_What is asked_
Can you print the data exactly and leave out each image?

-- Begin --

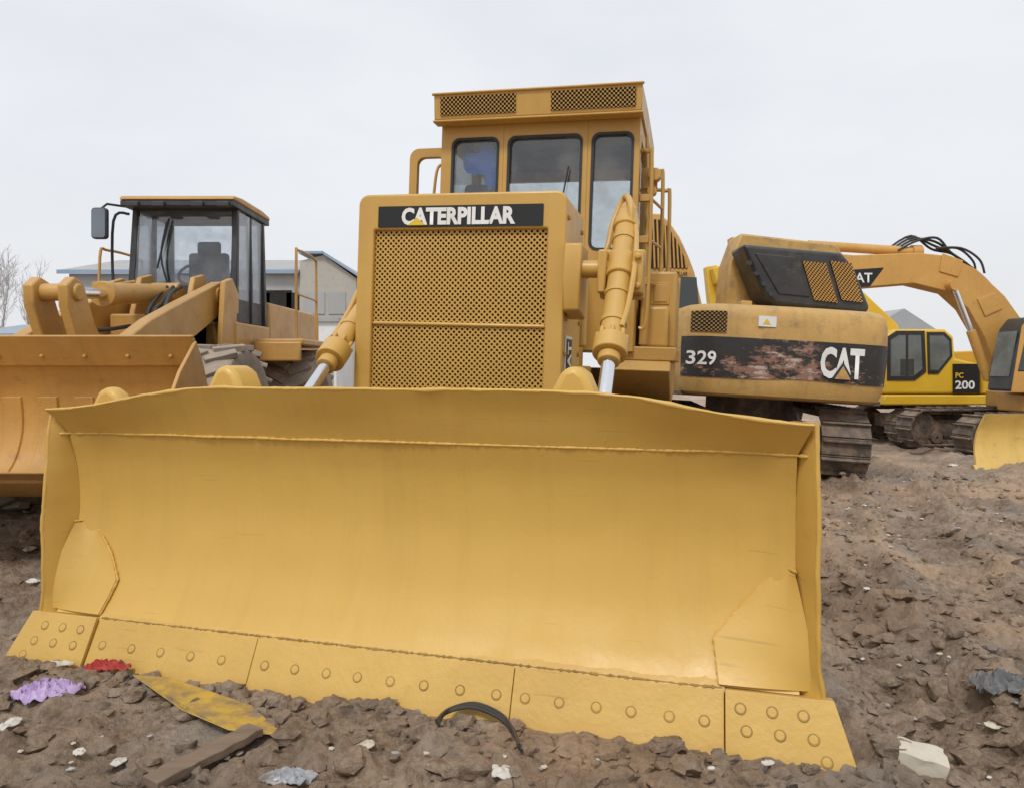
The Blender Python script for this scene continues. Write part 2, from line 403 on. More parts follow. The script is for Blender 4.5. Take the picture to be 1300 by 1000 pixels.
def ground():
    xs = []; x = -3.3
    while x < 4.6: xs.append(x); x += .027
    s_ = .03; x = 4.6
    while x < 700: xs.append(x); s_ *= 1.045; x += s_
    s_ = .03; x = -3.3; left = []
    while x > -700: s_ *= 1.05; x -= s_; left.append(x)
    xs = left[::-1]+xs
    ys = []; y = 1.5
    while y < 45: ys.append(y); y += .0088*y
    while y < 1500: ys.append(y); y *= 1.12
    ys = [-60, -20, -6, -2, 0, .8, 1.2]+ys
    vs = [(x, y, H(x, y)) for y in ys for x in xs]
    n = len(xs)
    fs = [(j*n+i, j*n+i+1, (j+1)*n+i+1, (j+1)*n+i) for j in range(len(ys)-1) for i in range(n-1)]
    me = bpy.data.meshes.new('ground'); me.from_pydata(vs, [], fs); me.materials.append(M['soil'])
    me.polygons.foreach_set('use_smooth', [True]*len(me.polygons))
    o = bpy.data.objects.new('ground', me); C.objects.link(o); tag(o, kind='structure', label='churned brown muddy ground of the yard', cat='ground')
ground()
mb = MB()
for i in range(4800):
    y = 2.0*math.exp(random.random()*1.6); x = random.uniform(-.85, .85)*y
    if i % 3 == 0: x = random.uniform(.4, .8)*y
    d = Vector((x, y, 0))-BO; u, v = d.dot(BU), d.dot(BV)
    if -.02 < v < 1.2 and abs(u) < 1.95: continue
    r = .007+.032*random.random()**2.8
    big = random.random() < .08
    if big: r = random.uniform(.03, .065)
    mb.blob((x, y, H(x, y)+r*.12), r*random.uniform(.9, 1.6), r*random.uniform(.8, 1.3), r*random.uniform(.5, .9), .55, 2 if big else 1, i, 2.)
for i in range(560):
    u = random.uniform(-1.95, 1.95); v = -abs(random.gauss(0, .12))-.025; r = .008+.032*random.random()**2.2
    p = BO+BU*u+BV*v
    mb.blob((p.x, p.y, H(p.x, p.y)+r*.3), r*1.3, r, r*.8, .5, 2 if r > .025 else 1, i, 2.)
tag(mb.build('soil_clods', M['soil'], smooth=50), 'loose clods of brown soil strewn over the mud', 'soil clods', kind='stuff')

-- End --

_Expected answer_
The Blender Python script for this scene continues. Write part 2, from line 403 on. More parts follow. The script is for Blender 4.5. Take the picture to be 1300 by 1000 pixels.
def ground():
    xs = []; x = -3.3
    while x < 4.6: xs.append(x); x += .027
    s_ = .03; x = 4.6
    while x < 700: xs.append(x); s_ *= 1.045; x += s_
    s_ = .03; x = -3.3; left = []
    while x > -700: s_ *= 1.05; x -= s_; left.append(x)
    xs = left[::-1]+xs
    ys = []; y = 1.5
    while y < 45: ys.append(y); y += .0088*y
    while y < 1500: ys.append(y); y *= 1.12
    ys = [-60, -20, -6, -2, 0, .8, 1.2]+ys
    vs = [(x, y, H(x, y)) for y in ys for x in xs]
    n = len(xs)
    fs = [(j*n+i, j*n+i+1, (j+1)*n+i+1, (j+1)*n+i) for j in range(len(ys)-1) for i in range(n-1)]
    me = bpy.data.meshes.new('ground'); me.from_pydata(vs, [], fs); me.materials.append(M['soil'])
    me.polygons.foreach_set('use_smooth', [True]*len(me.polygons))
    o = bpy.data.objects.new('ground', me); C.objects.link(o); tag(o, kind='structure', label='churned brown muddy ground of the yard', cat='ground')
ground()
mb = MB()
for i in range(4800):
    y = 2.0*math.exp(random.random()*1.6); x = random.uniform(-.85, .85)*y
    if i % 3 == 0: x = random.uniform(.4, .8)*y
    d = Vector((x, y, 0))-BO; u, v = d.dot(BU), d.dot(BV)
    if -.02 < v < 1.2 and abs(u) < 1.95: continue
    r = .007+.032*random.random()**2.8
    big = random.random() < .08
    if big: r = random.uniform(.03, .065)
    mb.blob((x, y, H(x, y)+r*.12), r*random.uniform(.9, 1.6), r*random.uniform(.8, 1.3), r*random.uniform(.5, .9), .55, 2 if big else 1, i, 2.)
for i in range(560):
    u = random.uniform(-1.95, 1.95); v = -abs(random.gauss(0, .12))-.025; r = .008+.032*random.random()**2.2
    p = BO+BU*u+BV*v
    mb.blob((p.x, p.y, H(p.x, p.y)+r*.3), r*1.3, r, r*.8, .5, 2 if r > .025 else 1, i, 2.)
tag(mb.build('soil_clods', M['soil'], smooth=50), 'loose clods of brown soil strewn over the mud', 'soil clods', kind='stuff')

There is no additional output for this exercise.